65% Support a National Popular Vote for President in New Pew Research Poll

According to a just-released poll from the prestigious Pew Research Center:

"Nearly two-thirds of U.S. adults (65%) say the way the president is elected should be changed so that the winner of the popular vote nationwide wins the presidency."

Concerning Republicans, the new poll reported:

"47% support moving to a popular vote system. GOP support for moving to a popular vote is the highest it’s been in recent years – up from 37% in 2021 and just 27% in the days following the 2016 election."

Moreover, the new poll (dated September 25) also shows:

"A majority of moderate and liberal Republicans (63%) say they would back the country moving to a popular vote for president."

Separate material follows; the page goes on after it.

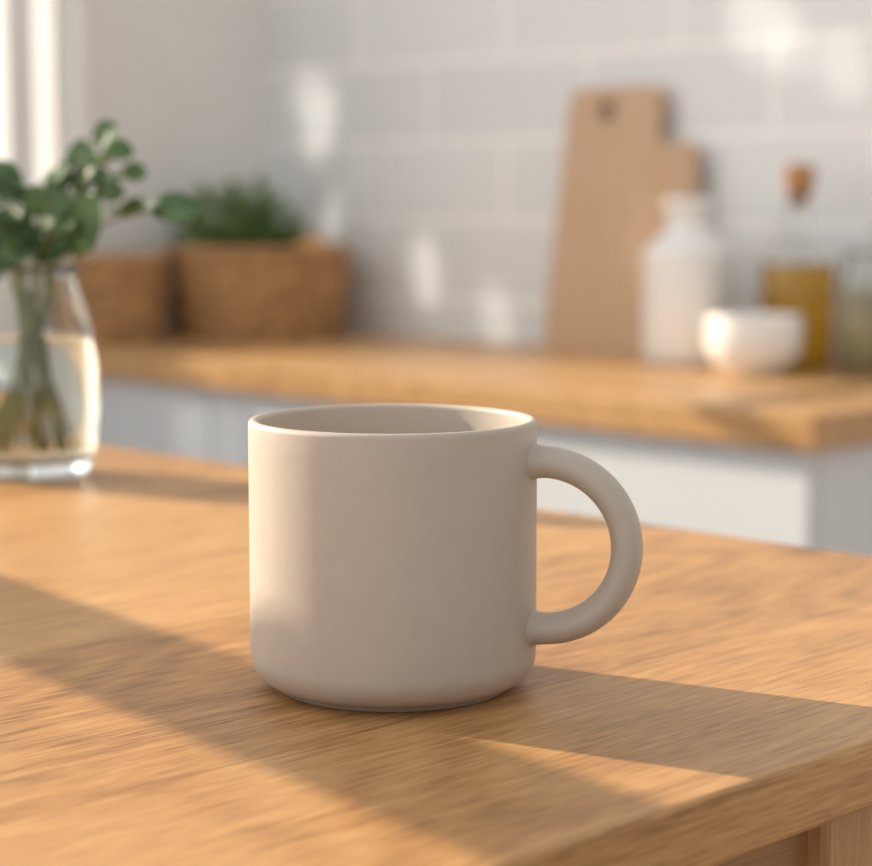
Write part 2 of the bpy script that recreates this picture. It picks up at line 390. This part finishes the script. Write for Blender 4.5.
# ---------------- counter ceramics & glass ----------------
p=[(0,0),(.064,0),(.070,.004),(.074,.015),(.074,.165)]+arc(.046,.172,.028,0,55,8)
p+=[(.050,.203),(.041,.212),(.036,.222),(.035,.236),(.035,.25),(.038,.253),(.040,.260),(.038,.267),(.033,.269),(.029,.266),(.029,.24),(.03,.22),(0,.20)]
obj('ceramic_bottle',tomesh(lathe(p,72),'ceramic_bottle'),m_ceram,None,(-2.050,2.630,CZ),smooth=True)
p=[(0,.003),(.036,.003),(.038,0),(.042,0),(.044,.006),(.058,.014),(.068,.028),(.0735,.046),(.074,.066),(.072,.084),(.0715,.090),(.069,.091),(.067,.088),(.069,.066),(.068,.046),(.06,.028),(.04,.016),(0,.012)]
obj('ceramic_bowl',tomesh(lathe(p,72),'ceramic_bowl'),m_ceram,None,(-1.849,2.535,CZ),smooth=True)
ob=empty('oil_bottle',(-1.867,2.673,CZ))
o=[(0,0),(.050,0),(.055,.004),(.057,.012),(.057,.155),(.053,.172),(.042,.190),(.026,.204),(.018,.214),(.016,.225),(.016,.262),(.020,.264),(.021,.272),(.019,.276),(.0125,.276),(.0125,.224),(.015,.213),(.023,.201),(.039,.187),(.050,.170),(.0545,.154),(.0545,.012),(.048,.006),(0,.006)]
obj('bottle_glass',tomesh(lathe(o,64),'bottle_glass'),m_glass,ob,smooth=True)
obj('oil',tomesh(lathe([(0,.0055),(.0485,.0055),(.055,.0115),(.055,.1545),(.0527,.166),(0,.166)],64),'oil'),m_oil,ob,smooth=True)
obj('cork_stopper',tomesh(lathe([(0,.255),(.012,.255),(.0123,.277),(.021,.277),(.0235,.281),(.0235,.316),(.021,.321),(0,.321)],40),'cork'),m_cork,ob,smooth=False)
jr=empty('glass_jar',(-1.745,2.668,CZ))
obj('jar_glass',tomesh(lathe([(0,0),(.030,0),(.034,.005),(.034,.14),(.026,.165),(.026,.18),(.029,.182),(.029,.187),(.023,.187),(.023,.164),(.031,.138),(.031,.008),(0,.006)],48),'jar'),m_glass,jr,smooth=True)
obj('jar_contents',tomesh(lathe([(0,.0055),(.0315,.0075),(.0315,.125),(0,.125)],48),'jc'),m_pale,jr,smooth=True)

# ---------------- lights ----------------
el=25
dx,dy=.961,.2756
sd=Vector((dx*math.cos(R(el)),dy*math.cos(R(el)),-math.sin(R(el))))
l=bpy.data.lights.new('sun','SUN'); l.energy=7.2; l.angle=R(.12); l.color=(1,.85,.65)
o=bpy.data.objects.new('sun',l); col.objects.link(o); o.rotation_euler=sd.to_track_quat('-Z','Y').to_euler(); o.location=(-6,-1,4)
l=bpy.data.lights.new('window_skylight','AREA'); l.shape='RECTANGLE'; l.size=4.0; l.size_y=1.5; l.energy=50; l.color=(1,.96,.91)
o=bpy.data.objects.new('window_skylight',l); col.objects.link(o); o.location=(WX-.2,.1,1.8)
o.rotation_euler=Vector((1,0,-.12)).to_track_quat('-Z','Z').to_euler()
def spot(src,tgt,deg,e,blend=.6,sc_=(1,1,1)):  # added lamp without a fixture, throws one soft sun patch at its target
    l=bpy.data.lights.new('sun_patch_spot','SPOT'); l.energy=e; l.spot_size=R(deg); l.spot_blend=blend; l.color=(1,.93,.82); l.shadow_soft_size=.01
    o=bpy.data.objects.new('sun_patch_spot',l); col.objects.link(o); o.location=src; o.scale=sc_
    o.rotation_euler=(Vector(tgt)-Vector(src)).to_track_quat('-Z','Y').to_euler()
S=(-2.7,1.5,2.75)
spot(S,(-3.115,2.78,1.20),3.8,130,1)
spot(S,(-3.16,2.78,1.26),2.6,70,1)
spot((-2.6,1.7,2.75),(-3.08,2.78,.99),2.6,110,1)
spot((-3.2,1.3,2.75),(-2.81,2.78,.90),2.8,140,1)
spot((-3.2,1.3,2.75),(-2.62,2.78,.815),2.6,110,1)
spot((-2.6,1.0,2.6),(-2.03,2.78,1.33),4.2,80,1)
spot((-2.6,1.0,2.6),(-1.96,2.78,1.29),3.0,55,1)
spot((-2.6,1.0,2.6),(-1.86,2.78,1.25),3.0,75,1)
spot((-2.9,.9,2.75),(-2.72,2.137,.655),3.6,90,1)
spot((-2.9,.9,2.75),(-2.62,2.137,.64),2.6,60,1)
spot((-1.7,1.6,2.75),(-2.2,2.70,1.02),3.5,50,1)

w=bpy.data.worlds.new('world'); sc.world=w; w.use_nodes=True; nt=w.node_tree
bg=nt.nodes['Background']; tc=N(nt,'ShaderNodeTexCoord')
vm=N(nt,'ShaderNodeVectorMath',operation='DOT_PRODUCT'); L(nt,tc.outputs['Generated'],vm.inputs[0]); vm.inputs[1].default_value=(-.54,-.84,0)
mr=N(nt,'ShaderNodeMapRange'); L(nt,vm.outputs['Value'],mr.inputs[0]); mr.inputs[1].default_value=1; mr.inputs[2].default_value=-1
cr=N(nt,'ShaderNodeValToRGB'); L(nt,mr.outputs[0],cr.inputs[0])
cr.color_ramp.elements[0].color=(1.0,.99,.975,1); cr.color_ramp.elements[1].color=(.22,.225,.235,1)
L(nt,cr.outputs[0],bg.inputs[0]); bg.inputs[1].default_value=1.22

# ---------------- camera ----------------
cd=bpy.data.cameras.new('camera'); cam=bpy.data.objects.new('camera',cd); col.objects.link(cam)
cam.location=(0,0,1.044); cam.rotation_euler=(R(90-6.62),0,R(45))
cd.sensor_width=36; cd.lens=83.93; cd.clip_start=.01
cd.dof.use_dof=True; cd.dof.focus_distance=.575; cd.dof.aperture_fstop=10.5
sc.camera=cam
sc.view_settings.view_transform='Standard'
sc.view_settings.look='None'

Please send an email telling your state legislators to support the National Popular Vote bill in your state.


The National Popular Vote Interstate Compact will

  • guarantee the presidency to the candidate who gets the most votes in all 50 states and DC,
  • apply the one-person-one-vote principle to presidential elections,
  • give candidates a reason to campaign in all 50 states, because every voter, in every state, will be politically relevant in every presidential election,
  • increase voter turnout, and
  • help ensure the peaceful transfer of power in presidential elections.


The current winner-take-all method of awarding electoral votes is not in the U.S. Constitution and was never mentioned at the 1787 Constitutional Convention or in the Federalist Papers.

The Constitution gives the states exclusive control over the choice of method of awarding their electoral votes—thereby giving the states a built-in way to reform the system.  Specifically, Article II, section 1 says, “Each State shall appoint, in such Manner as the Legislature thereof may direct, a Number of Electors….”

A state's winner-take-all law may be changed in the same manner as it was originally enacted, namely by passage of a state law.

The National Popular Vote law will take effect when enacted by states with a majority of the electoral votes (270 of 538). Then, the presidential candidate receiving the most popular votes in all 50 states and DC will get all the electoral votes from all of the enacting states. That is, the candidate receiving the most popular votes nationwide will be guaranteed enough electoral votes to become President.

Under the National Popular Vote law, no voter will have their vote cancelled out at the state-level because their choice differed from majority sentiment in their state. Instead, every voter’s vote will be added directly into the national count for the candidate of their choice. This will ensure that every voter, in every state, will be politically relevant in every presidential election—regardless of where they live.


Sixteen states and the District of Columbia (with 205 electoral votes) have already enacted the National Popular Vote Compact into law. This includes 4 small states (Delaware, Hawaii, Rhode Island, Vermont), 9 medium-sized states (Colorado, Connecticut, Maryland, Massachusetts, Minnesota, New Jersey, New Mexico, Oregon, Washington), 3 big states (California, Illinois, New York), and the District of Columbia.

The National Popular Vote Compact will take effect when passed by states with an additional 65 electoral votes. The Compact has passed one legislative chamber in 8 additional states with another 78 electoral votes (Arkansas, Arizona, Maine, Michigan, North Carolina, Nevada, Oklahoma, Virginia).


The shortcomings of the current system of electing the President stem from existing state laws that award all of a state’s electoral votes to the presidential candidate who receives the most popular votes in the state.

  • Five of our 46 Presidents came into office without winning the most popular votes nationwide.
  • The current state-by-state winner-take-all system regularly enables a few thousand votes in a small number of states to decide the Presidency—thereby fueling post-election controversies and threatening the country’s stability.
  • Every vote is not equal throughout the United States under the current system.
  • The current system could easily result in the U.S. House of Representatives choosing the President on a one-state-one-vote basis.